MP Lamont says he will go against PM and reject Brexit deal

MP John Lamont
MP John Lamont

One day before MPs are due to vote in the House of Commons on the Brexit withdrawal agreement, Borders MP John Lamont has decided he is not going to support it.

This morning, Mr Lamont said he intends to vote against the agreement as it currently stands, saying it does not deliver for the Borders, Scotland or every part of the United Kingdom.

It is widely expected that the agreement will be rejected by MPs and there is speculation that the vote may be delayed to give Prime Minister Theresa May time to go back to the EU and try to renegoatiate a better deal.

In a statement to constituents, published today, the MP said that after “carefully considering the agreement in detail” he has “reluctantly” come to the view that he cannot support the deal as it currently stands.

In his statement, Mr Lamont says: “I have never doubted the Prime Minister’s commitment to deliver the best for this country.

“Even amongst those who do not support this deal, the vast majority of people recognise she has put her heart and soul into public service over the past few years.

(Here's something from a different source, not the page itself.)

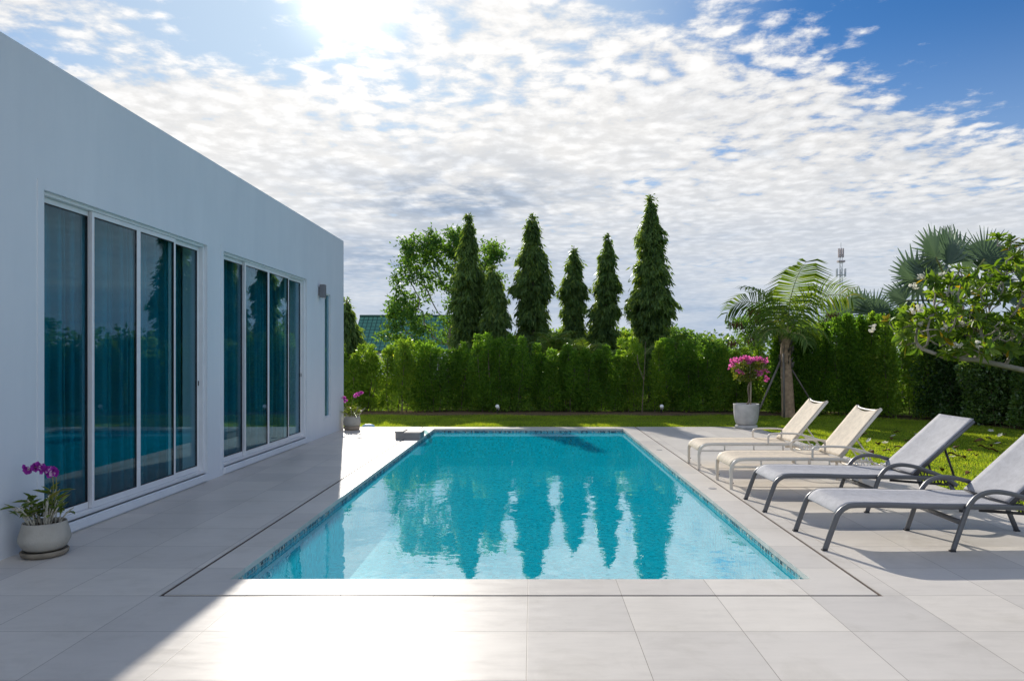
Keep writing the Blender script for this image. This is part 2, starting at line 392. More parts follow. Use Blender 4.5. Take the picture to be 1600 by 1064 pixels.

And she has had an almost impossible job to do.”

Mr Lamont was criticised on our Facebook page last week as he revealed he had yet to make up his mind, struggling between his loyalty to Mrs May and his doubts over the terms of the deal she had brought to the table.

However, he seems to have come to a decision over the weekend.

Setting out his reasons for voting against the deal, Mr Lamont said: “In coming to my decision, I have had to weigh up the risks associated with the agreement, with the risks of the unknown.

“There are clearly significant risks associated with this withdrawal agreement, including the potential that fishing could be traded away and the possibility that we will be locked in to the backstop arrangement.

“This deal could mean that we retain some of the worst things about EU membership without being able to take advantage of the opportunities of Brexit. The UK could end up in an uncomfortable halfway house – having to follow EU rules without any influence or say over them.

“I have come to the conclusion that on balance, these are not risks I am prepared to take.

“I want the UK to move on and be able to focus on other, more important things. This withdrawal agreement could mean that we are still talking about Brexit for many more years to come.

“Over the past few weeks I have received upwards of 1,000 emails, social media comments, survey responses and phone calls from Borderers.

“While there is little consensus about what should happen next, the clear message that I have received from my constituents was that this agreement does not satisfy many.”

The Borders’ other MP, Scottish Secretary David Mundell, continues to back Mrs May’s deal.

He has said he was forced “to make a judgement” on the issue, despite him previously stating he would not support a plan that set different arrangements for Northern Ireland after Brexit.

And the deal on the table includes a “backstop” which many believe would see Northern Ireland being in a better trading position than Scotland.